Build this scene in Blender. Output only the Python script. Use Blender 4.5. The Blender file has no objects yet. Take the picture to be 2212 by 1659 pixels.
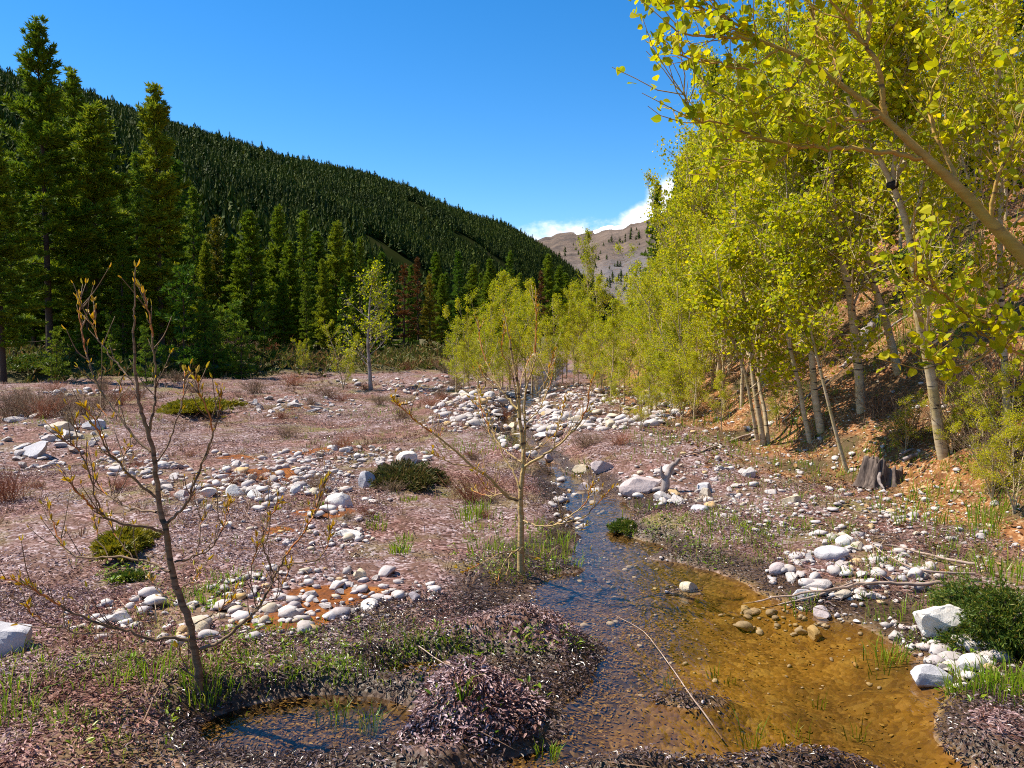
import bpy, math, random
import numpy as np
from math import radians as R, sin, cos, pi, sqrt

random.seed(7)
rng = np.random.default_rng(7)
scene = bpy.context.scene
COL = scene.collection

# ------------------------------------------------------------------ camera model
F = 1790.0; CX, CY = 1106.0, 829.5; HOR = 720.0; CAMZ = 1.7
PITCH = math.atan((CY - HOR) / F)
cp, sp = cos(PITCH), sin(PITCH)
def ray(px, py):
    a = (px - CX) / F; b = -(py - CY) / F
    return np.array([a, cp + b * sp, -sp + b * cp])
def at(px, py, d):
    """point at world distance y = d seen at photo position px, py (measured on the 2212 px wide view)"""
    v = ray(px, py); return np.array([0, 0, CAMZ]) + v * (d / v[1])
def flat(px, py, z=0.0):
    v = ray(px, py); k = (z - CAMZ) / v[2]; return v[0] * k, v[1] * k

# ------------------------------------------------------------------ noise
def _h(ix, iy, iz, seed):
    n = (ix * 374761393 + iy * 668265263 + iz * 2147483647 + seed * 1274126177) & 0xFFFFFFFF
    n = ((n ^ (n >> 13)) * 1274126177) & 0xFFFFFFFF
    n = n ^ (n >> 16)
    return (n & 0xFFFF) / 65535.0
def vn2(x, y, seed=0):
    x = np.asarray(x, float); y = np.asarray(y, float)
    ix = np.floor(x).astype(np.int64); iy = np.floor(y).astype(np.int64)
    fx = x - ix; fy = y - iy
    fx = fx * fx * (3 - 2 * fx); fy = fy * fy * (3 - 2 * fy)
    a = _h(ix, iy, 0, seed); b = _h(ix + 1, iy, 0, seed); c = _h(ix, iy + 1, 0, seed); d = _h(ix + 1, iy + 1, 0, seed)
    return (a + (b - a) * fx) * (1 - fy) + (c + (d - c) * fx) * fy
def fbm(x, y, oct=4, seed=0):
    s = 0; a = 0.5; t = 0
    for o in range(oct):
        s = s + a * vn2(np.asarray(x) * 2 ** o + 17.3 * o, np.asarray(y) * 2 ** o - 9.1 * o, seed + o); t += a; a *= 0.5
    return s / t
def vn3(p, seed=0):
    i = np.floor(p).astype(np.int64); f = p - i; f = f * f * (3 - 2 * f)
    r = 0
    for dx in (0, 1):
        for dy in (0, 1):
            for dz in (0, 1):
                w = (f[:, 0] if dx else 1 - f[:, 0]) * (f[:, 1] if dy else 1 - f[:, 1]) * (f[:, 2] if dz else 1 - f[:, 2])
                r = r + w * _h(i[:, 0] + dx, i[:, 1] + dy, i[:, 2] + dz, seed)
    return r
def fbm3(p, oct=3, seed=0):
    s = 0; a = .5; t = 0
    for o in range(oct):
        s = s + a * vn3(p * 2 ** o + 5.7 * o, seed + o); t += a; a *= .5
    return s / t
def ss(a, b, x):
    t = np.clip((np.asarray(x, float) - a) / (b - a), 0, 1); return t * t * (3 - 2 * t)

# ------------------------------------------------------------------ terrain
# stream edges read off the photograph (left, right, row) and laid on the valley floor
_st = [(880, 2150, 1720), (1010, 2080, 1640), (1185, 2000, 1590), (1190, 1930, 1500), (1270, 1850, 1410), (1140, 1740, 1330), (1150, 1690, 1300), (1200, 1560, 1250),
       (1225, 1450, 1200), (1240, 1400, 1150), (1228, 1378, 1100), (1210, 1330, 1070), (1185, 1290, 1035), (1175, 1235, 1010),
       (1120, 1195, 985), (1090, 1168, 960), (1080, 1150, 930), (1075, 1130, 905), (1100, 1150, 880), (1130, 1170, 850), (1170, 1200, 820), (1210, 1225, 790)]
_y = []; _l = []; _r = []
for l, r, y in _st:
    a = flat(l, y); b = flat(r, y); _y.append(a[1]); _l.append(a[0]); _r.append(b[0])
_y = np.array(_y); _l = np.array(_l); _r = np.array(_r)
_ty = np.array([0, 6, 8.5, 11, 14.5, 23, 38, 60, 100, 300, 900, 3000.])
_tx = np.array([4.3, 4.0, 3.75, 3.3, 2.75, 2.9, 3.6, 5.5, 11, 38, 112, 380.])
def toe(y): return np.interp(y, _ty, _tx)
MOUND = flat(1015, 1560); ARM = flat(680, 1545)
def ell(x, y, px, py, rx, ry):
    cx, cy = flat(px, py); ex = abs(flat(px + rx, py)[0] - cx); ey = abs(flat(px, py - ry)[1] - flat(px, py + ry)[1]) / 2
    return ((x - cx) / ex) ** 2 + ((y - cy) / ey) ** 2
def stream_s(x, y):
    """metres inside the stream (positive) or away from it (negative)"""
    wob = (fbm(x * 2.3, y * 2.3, 3, 91) - .5) * .35
    s = np.minimum(x - np.interp(y, _y, _l), np.interp(y, _y, _r) - x) + wob * .8 + .20 * ss(5.3, 4.6, y) * ss(.2, .9, x) + .08
    e = np.minimum((1.15 - ell(x, y, 670, 1552, 250, 70)) * .6, .35) + wob * .6
    e2 = np.minimum((1 - ell(x, y, 1010, 1440, 210, 36)) * .45, .22) + wob * .6
    s = np.maximum(s, np.maximum(e, e2))
    return s
def H(x, y):
    x = np.asarray(x, float); y = np.asarray(y, float)
    far = ss(60, 140, y)
    rel = (fbm(x / 2.7, y / 2.7, 4, 3) - .5) * (.32 + .30 * ss(8, 16, y)) + (fbm(x / .55, y / .55, 3, 8) - .5) * .12
    rel = rel + .10 * ss(0.45, .75, fbm(x / 6., y / 6., 2, 21)) + .025
    z = rel * (1 - .6 * far) + .05
    s = stream_s(x, y)
    k = ss(-.42, .42, s)
    bed = -.11 + (fbm(x / .3, y / .3, 3, 33) - .5) * .09 + (fbm(x / 1.3, y / 1.3, 2, 35) - .5) * .06
    z = z * (1 - k) + bed * k
    z = np.where(z > 0, z * (1 - .85 * ss(3.75, 3.25, y) * ss(-1.9, -1.2, x)) * (1 - .35 * ss(6.5, 5, y)), z)
    # litter mound, mossy spit and mud bars
    mr = ((x - MOUND[0]) / .28) ** 2 + ((y - MOUND[1]) / .21) ** 2 + (fbm(x / .3, y / .3, 3, 43) - .5) * .9
    z = z + .17 * np.exp(-np.clip(mr, 0, None) ** 1.4)
    for (px, py, rx, ry, h) in ((1150, 1392, 150, 26, .17), (1480, 1268, 85, 20, .13), (1440, 1195, 60, 9, .08), (1400, 1140, 75, 16, .14), (1260, 1222, 70, 6, .06),
                                (1490, 1500, 130, 22, .10), (1720, 1650, 240, 34, .14), (1890, 1600, 60, 30, .07), (1330, 1645, 160, 30, .11), (2130, 1600, 100, 60, .12), (1060, 1440, 170, 20, .05), (1000, 1650, 200, 20, .08)):
        z = z + h * np.exp(-ell(x, y, px, py, rx, ry))
    t = x - toe(y)
    up = np.clip(t, 0, None)
    rise = .64 * up * ss(-.2, .8, up) * (1 - .35 * ss(20, 60, up)) + (fbm(x / 1.9, y / 1.9, 4, 55) - .5) * .75 * ss(.3, 2.5, t)
    z = z + rise
    # low cut bank in front of the forest on the left
    e = y - (27.5 + .28 * np.clip(x + 20, 0, None)) + (fbm(x / 5., y / 5., 2, 77) - .5) * 6
    z = z + .42 * ss(0, 3.0, e) * ss(3, -5, x) * (1 - .5 * far)
    z = z + .35 * ss(0, 6, -x - 9 + (y - 14) * .2) * ss(30, 12, y)
    return z
def Hs(x, y): return float(H(np.array([x]), np.array([y]))[0])
_dd = np.concatenate([np.linspace(1.6, 16, 360), np.geomspace(16.05, 900, 420)])
def G(px, py):
    """where the photograph's pixel meets the ground"""
    v = ray(px, py); xs = v[0] / v[1] * _dd; zs = CAMZ + v[2] / v[1] * _dd
    g = H(xs, _dd) - zs
    i = int(np.argmax(g > 0)) if (g > 0).any() else len(_dd) - 1
    if i > 0:
        w = g[i - 1] / (g[i - 1] - g[i]) if g[i] != g[i - 1] else 0
        d = _dd[i - 1] + (_dd[i] - _dd[i - 1]) * min(max(w, 0), 1)
    else: d = _dd[0]
    x = v[0] / v[1] * d
    return np.array([x, d, Hs(x, d)])

# ------------------------------------------------------------------ mesh helpers
class MB:
    def __init__(s): s.v = []; s.f = {}; s.n = 0
    def add(s, V, Fs, mat=0):
        V = np.asarray(V, np.float32).reshape(-1, 3)
        for Fa in (Fs if isinstance(Fs, (list, tuple)) else [Fs]):
            Fa = np.asarray(Fa, np.int64); s.f.setdefault((Fa.shape[1], mat), []).append(Fa + s.n)
        s.v.append(V); s.n += len(V)
    def build(s, name, mats, parent=None, smooth=True, attrs=None, sharp=0):
        me = bpy.data.meshes.new(name)
        V = np.concatenate(s.v) if s.v else np.zeros((0, 3), np.float32)
        me.vertices.add(len(V)); me.vertices.foreach_set('co', V.ravel())
        idx = []; start = []; mi = []; off = 0
        for (k, m), fl in s.f.items():
            Fa = np.concatenate(fl); idx.append(Fa.ravel()); start.append(off + np.arange(len(Fa)) * k); off += Fa.size
            mi.append(np.full(len(Fa), m, np.int32))
        idx = np.concatenate(idx).astype(np.int32); start = np.concatenate(start).astype(np.int32); mi = np.concatenate(mi)
        me.loops.add(len(idx)); me.loops.foreach_set('vertex_index', idx)
        me.polygons.add(len(start)); me.polygons.foreach_set('loop_start', start)
        me.polygons.foreach_set('material_index', mi)
        me.polygons.foreach_set('use_smooth', np.full(len(start), smooth, bool))
        for m in (mats if isinstance(mats, (list, tuple)) else [mats]): me.materials.append(m)
        if attrs:
            for an, arr in attrs.items():
                a = me.color_attributes.new(an, 'FLOAT_COLOR', 'POINT'); a.data.foreach_set('color', np.asarray(arr, np.float32).ravel())
        me.update(calc_edges=True); me.validate()
        if sharp: me.set_sharp_from_angle(angle=sharp)
        o = bpy.data.objects.new(name, me); COL.objects.link(o)
        if parent is not None: o.parent = parent
        return o

def tube(mb, P, r, sides=6, mat=0, cap=True):
    P = np.asarray(P, float); n = len(P)
    r = np.broadcast_to(np.asarray(r, float), (n,))
    T = np.gradient(P, axis=0); T /= np.linalg.norm(T, axis=1, keepdims=True) + 1e-9
    ref = np.array([0.31, 0.22, .92]) if abs(T[0][2]) < .8 else np.array([.93, .31, .2])
    A = np.cross(T, ref); A /= np.linalg.norm(A, axis=1, keepdims=True) + 1e-9
    B = np.cross(T, A)
    th = np.arange(sides) / sides * 2 * pi
    V = P[:, None, :] + r[:, None, None] * (A[:, None, :] * np.cos(th)[None, :, None] + B[:, None, :] * np.sin(th)[None, :, None])
    i = np.arange(n - 1)[:, None] * sides; j = np.arange(sides)[None, :]; j2 = (j + 1) % sides
    q = np.stack([i + j, i + j2, i + sides + j2, i + sides + j], -1).reshape(-1, 4)
    V = V.reshape(-1, 3)
    fs = [q]
    if cap:
        V = np.vstack([V, P[-1:] + T[-1:] * r[-1]]); b = (n - 1) * sides; c = n * sides
        jj = np.arange(sides); fs.append(np.stack([b + jj, b + (jj + 1) % sides, np.full(sides, c)], -1))
    mb.add(V, fs, mat)

def smoothline(P, n=None, jit=0.0, rg=None):
    """Catmull-Rom through P"""
    P = np.asarray(P, float)
    if len(P) == 2: return P[0] + (P[1] - P[0]) * np.linspace(0, 1, 4)[:, None]
    n = n or 3
    Q = np.vstack([2 * P[0] - P[1], P, 2 * P[-1] - P[-2]]); out = []
    for i in range(1, len(Q) - 2):
        for t in np.arange(n) / n:
            a, b, c, d = Q[i - 1], Q[i], Q[i + 1], Q[i + 2]
            out.append(.5 * ((2 * b) + (c - a) * t + (2 * a - 5 * b + 4 * c - d) * t * t + (3 * b - a - 3 * c + d) * t ** 3))
    out.append(P[-1]); out = np.array(out)
    if jit: out[1:-1] += (rg or rng).normal(0, jit, out[1:-1].shape)
    return out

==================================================

### What is being asked
Begin at the first line of the material and copy each line exactly through the one containing "from math import". Omit pictures.

### Solution below
Build this scene in Blender. Output only the Python script. Use Blender 4.5. The Blender file has no objects yet. Take the picture to be 2212 by 1659 pixels.
import bpy, math, random
import numpy as np
from math import radians as R, sin, cos, pi, sqrt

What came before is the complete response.